Suppose there are three positive integers $a,b,c$ such that the product of any two is one less than an integer squared, i.e., $$\begin{align} ab+1=x^2\\ ac+1=y^2\\ bc+1=z^2 \end{align}$$ Then is it true that there exists a fourth positive integer $d$ such that its product with any of the first three is also one less than a square, i.e. $$\begin{align} ad+1=w^2\\ bd+1=u^2\\ cd+1=v^2 \end{align}$$
I tried factorizing the expressions but it did not prove to be of much help. Like we can say that $ab=(x+1)(x-1)$ and similarly for all expressions. Any help is greatly appreciated.
EDIT
A triplet satisfying $(a,b,c)$ is $(1,3,8)$ and the value of $d$ in this case is $120$. As far as I know, this is an old and very interesting problem and many famous mathematicians had attacked this problem but I guess none of them gave a detailed proof or maybe I don't know about it.
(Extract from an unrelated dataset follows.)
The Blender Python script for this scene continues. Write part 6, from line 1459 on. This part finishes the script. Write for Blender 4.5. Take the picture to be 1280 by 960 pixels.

It turns out that this is a classical topic in number theory. In the terminology you're seeking, you're asking whether every "Diophantine triple" of positive integers can be extended to a "Diophantine quadruple" of positive integers. And the answer is yes: Arkin, Hoggatt, and Strauss proved in 1979 that (in your notation) you can choose $$ d = a + b + c + 2abc + 2xyz. $$ (It was a well-known conjecture in this field, for example, that there do not exist any Diophantine quintuples of positive integers; this was only proved recently, by He, Togbé, and Ziegler in 2019.)